Mamdani must disavow the language of Jewish hate or stop pretending he believes in unity



Having now won a contentious Democratic mayoral primary, Zohran Mamdani says he wants to bring the city together, but it is unclear if he himself is capable of the change he says the city needs.

Mamdani can’t just say he’s not antisemitic and that he wants to protect all New Yorkers. Those are hollow words that he continues to undermine by his actions, by using and supporting language and positions that fuel the fires of hate. His candidacy and naïve, even cartoonish, positions on the Mideast have rightly sparked fear among Jewish New Yorkers.

Mamdani says he wants to reach out to the Jewish community but will need to bring more than glib promises to the table. He will need to change his approach and his language, which are harmful to the New Yorkers he hopes to lead. He must disavow the language of hate.

A Muslim who back rights for Palestinians, Mamdani accuses Israel of committing “genocide” against Palestinians in the war in Gaza, which is the intentional extermination of a people. The false charge is even more hurtful to be laid on one of the few world populations, the Jews, on whom a real genocide was inflicted.

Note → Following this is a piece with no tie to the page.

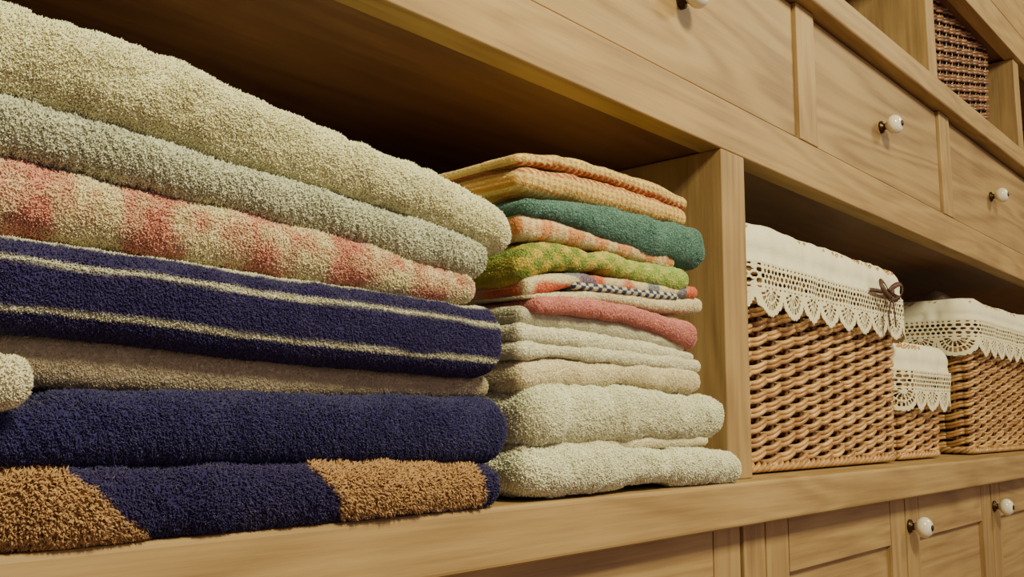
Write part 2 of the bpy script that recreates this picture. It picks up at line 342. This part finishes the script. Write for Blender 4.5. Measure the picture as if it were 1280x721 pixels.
Y2=-.014; X2=M(640,400,Y2)[0]+.012
def c_top(dots):
    def f(x,v,P):
        a_=P[:,0]/.0075; b_=P[:,2]/.0055; g=np.sin((a_+b_)*math.pi)*np.sin((a_-b_)*math.pi)
        c=mix(S(224,168,92),S(246,226,150),.6+1.1*g+.35*np.clip(v-.3,-.4,.5))
        d=np.exp(-((v-dots)/.15)**4)*(np.sin(P[:,0]/.0042*math.pi+np.floor(v*6)*1.6)>-.3)*.85
        return c*(1-d[:,None])+S(194,78,72)[None,:]*d[:,None]
    return f
def c_peach(x,v,P):
    g=np.sin(P[:,0]/.019*math.pi+1.1*vnoise(P,25,3)); h_=np.sin(P[:,0]/.0045*math.pi)
    return mix(S(232,162,106),S(244,224,176),.5+.55*g+.35*h_+.3*np.sin(v*9))
def c_green(x,v,P):
    g=np.sin(P[:,0]/.0125*math.pi)*np.sin(P[:,2]/.009*math.pi)+.5*vnoise(P,26,3); k_=np.clip((P[:,0]-.60)/.10,0,1)
    yl=mix(S(150,170,84),S(226,204,100),.55+.9*g); gr=mix(S(164,194,96),S(206,214,128),.4+.5*g)
    return yl*(1-k_[:,None])+gr*k_[:,None]
def c_print(x,v,P):
    c=mix(S(236,220,178),S(226,124,92),(vnoise(P*np.array([1,1,1.6]),34,12)-.15)*5)
    w_=(.8*(vnoise(P,40,14)>.35))[:,None]
    return c*(1-w_)+S(104,120,150)[None,:]*w_
def c_check(x,v,P):
    g=(np.sin(P[:,0]/.0062*math.pi)>0)^(v>.5); return mix(S(64,72,118),S(226,220,186),g.astype(float))
def two(label,lst): T.append(towel(label,lst,G2))
two('orange and yellow honeycomb weave towel with red dots',[slab([(640,187,204),(700,192,210),(760,206,225),(820,230,244),(860,250,262)],Y2+.001,.26,X2-.006,c_top(.1),11,.0007,2.0,.0012,2.3,.011,.009,.02,wav=.003,dx=.0009,lump=.0002),
  slab([(640,203,236),(700,209,246),(760,224,258),(820,243,272),(862,261,283)],Y2-.001,.25,X2-.004,c_top(.86),26,.0007,2.0,.0015,2.3,.014,.011,.02,wav=.003,dx=.0009,lump=.0002)])
two('teal terry hand towel',[slab([(645,242,264),(700,246,276),(760,254,297),(820,272,318),(884,288,333)],Y2-.006,.25,X2,solid(S(106,146,136)),12,.0014,1.6,.002,2.2,.016,.014,wav=.004)])
two('peach and cream plaid towel',[slab([(645,266,296),(700,278,300),(760,298,312),(845,319,336)],Y2+.002,.25,X2,c_peach,13,.0008,1.7,.0014,2.3,.012,.008,dx=.0011)])
two('lime green and yellow terry towel',[slab([(640,305,372),(700,300,338),(760,313,338),(810,326,352),(864,340,365)],Y2-.005,.25,X2-.004,c_green,14,.0012,1.6,.002,2.3,.016,.012,.02,wav=.004)])
two('cream towel with red, orange and blue printed pattern',[slab([(655,344,372),(720,340,356),(800,353,364),(872,360,372)],Y2-.002,.25,X2+.004,c_print,15,.0007,1.8,.001,2.3,.01,.006),
   slab([(715,350,360),(780,357,368),(850,366,376)],Y2-.004,.2,M(715,350,Y2)[0],c_check,16,.0006,1.8,.0007,2.3,.008,.004),
   slab([(660,366,374),(760,364,376),(830,374,388),(880,372,391)],Y2-.001,.24,X2+.004,solid(S(238,226,186)),17,.0008,1.8,.001,2.3,.01,.007)])
two('thin pink terry towel with a coral binding',[slab([(660,372,388),(720,372,391),(790,382,402),(840,394,420),(874,404,437)],Y2-.008,.25,X2+.01,solid(S(222,146,138)),18,.0012,1.7,.0014,2.3,.012,.01,wav=.003)])
two('pale grey thin towel',[slab([(630,378,402),(700,390,410),(780,402,424),(857,424,441)],Y2+.002,.25,X2,solid(S(212,208,180)),19,.0009,1.7,.0012,2.3,.012,.006)])
two('off-white terry towel folded in two layers',[slab([(630,402,424),(700,410,430),(780,424,440),(870,441,452)],Y2-.001,.25,X2-.004,solid(white),20,.0012,1.6,.0016,2.3,.012,.008,wav=.003),
   slab([(630,424,450),(700,430,447),(780,440,453),(877,452,464)],Y2-.004,.25,X2-.006,solid(white*.97),21,.0012,1.6,.0016,2.3,.012,.008,wav=.003)])
two('cream smooth terry towel',[slab([(630,450,491),(700,448,487),(780,453,482),(840,458,487),(880,465,490)],Y2-.006,.25,X2-.004,solid(S(242,229,192)),22,.0012,1.6,.0018,2.3,.016,.012,wav=.004)])
two('pale plush towel with fluffy pile',[slab([(630,493,557),(700,482,553),(780,480,549),(850,488,546),(912,498,545)],Y2-.012,.27,X2-.004,solid(S(249,247,214)),23,.0022,1.4,.003,2.2,.024,.018,wav=.006,lump=.0007)])
two('thin off-white towel edge folded under the plush towel',[slab([(645,556,566),(760,550,560),(886,545,556)],Y2-.002,.25,X2,solid(S(236,226,190)),24,.001,1.5,.0006,2.3,.01,.005)])
two('pale plush towel at the bottom of the small pile',[slab([(600,572,624),(700,562,616),(780,556,610),(850,559,606),(931,565,603)],Y2-.014,.27,X2-.01,solid(S(250,248,216)),25,.0024,1.4,.003,2.2,.024,.02,wav=.006,lump=.0007)])
# ---------------------------------------------------------------- baskets
def rrect(x0,x1,y0,y1,r,step):
    pts=[];
    def arc(cx,cy,a0):
        for k in range(9): a=a0+math.pi/2*k/8; pts.append((cx+r*math.cos(a),cy+r*math.sin(a)))
    arc(x1-r,y0+r,-math.pi/2); arc(x1-r,y1-r,0); arc(x0+r,y1-r,math.pi/2); arc(x0+r,y0+r,math.pi)
    P=np.array(pts+[pts[0]]); sl=np.concatenate([[0],np.cumsum(np.linalg.norm(np.diff(P,axis=0),axis=1))]); Lh=sl[-1]
    n=int(Lh/step); s=np.arange(n)/n*Lh
    q=np.stack([np.interp(s,sl,P[:,0]),np.interp(s,sl,P[:,1])],-1)
    d=np.roll(q,-1,0)-np.roll(q,1,0); nn=np.stack([d[:,1],-d[:,0]],-1); nn/=np.linalg.norm(nn,axis=1,keepdims=True)
    return q,nn,s,Lh
def tubes(paths,closed,r1,r2,cols,nr=6):
    Vs=[];Qs=[];Cs=[];o=0
    for (P,Nn,Zz),c in zip(paths,cols):
        n=len(P); a=np.arange(nr)*2*math.pi/nr
        V=P[:,None,:]+Nn[:,None,:]*(r1*np.cos(a))[None,:,None]+Zz[:,None,:]*(r2*np.sin(a))[None,:,None]
        i=np.arange(n if closed else n-1)[:,None]; j=np.arange(nr)[None,:]
        Q=np.stack([i*nr+j,((i+1)%n)*nr+j,((i+1)%n)*nr+(j+1)%nr,i*nr+(j+1)%nr],-1).reshape(-1,4)
        Vs.append(V.reshape(-1,3));Qs.append(Q+o);o+=n*nr
        Cs.append(np.repeat(c,nr,0) if c.ndim==2 else np.tile(c,(n*nr,1)))
    return np.concatenate(Vs),np.concatenate(Qs),np.concatenate(Cs)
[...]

The chant, “Globalize the Intifada,” even if Mamdani didn’t himself say it, is a call to attack Jews everywhere and must be denounced, which he pointedly won’t do. Pushed before a national audience on “Meet the Press,” he doubled down. He says that he doesn’t want to be the word police, which is a clear cop out. He wouldn’t denounce anti-immigrate or racist slogans?

Mamdani supports a total boycott of Israel, along with divestment, and economic sanctions, what is called the BDS movement against Israel. But he doesn’t support such punishment against places like China. Only Israel is singled out. Only the world’s sole Jewish state.

There was a time — well before the Hamas Oct. 7 terror attack slaughtered 1,200 Israelis — that many in Israel supported the idea of an independent Palestinian state in exchange for lasting peace. Mamdani wants that — but refuses to support an independent Jewish state.

Zionism is Jewish national self-determination in the land where the Jews originated. For many American Jews, it is an intrinsic part of their Jewish identity.  For 2,000 years, the Jews did not have their own country and suffered persecution as the minority everywhere and the majority nowhere. Are all the other peoples of the world to have a homeland except for the Jews?

This is going to be a difficult for Mamdani. He has shaped his political identity around opposition to Israel and continues to parse specifics of language while completely ignoring the way words are used to stoke the hatred of Jews. Yaron Lischinsky and Sarah Milgrim were gunned down in Washington by a gunman shouting “Free Palestine.”

You cannot simply disavow violence, you must disavow the words and beliefs that drive the hatred.

New York is home to more Jews than any other city in the world, including Tel Aviv and Jerusalem, and most of those Jews have a deep attachment to the Jewish state. And those Jews of New York are also afraid of rising antisemitism in this city and country. They have good reason to be afraid.

In his victory speech last week Mamdani said “there are millions of New Yorkers who have strong feelings about what happens overseas. I am one of them. And while I will not abandon my beliefs or my commitments grounded in a demand for equality, for humanity, for all those who walk this Earth, you have my word to reach further, to understand the perspectives of those with whom I disagree and to wrestle deeply with those disagreements.”

Mamdani was making it clear that he sees the problem.

Now he must accept the hard truth that he is adding to the problem and stop using his skills as an orator to dance around that truth.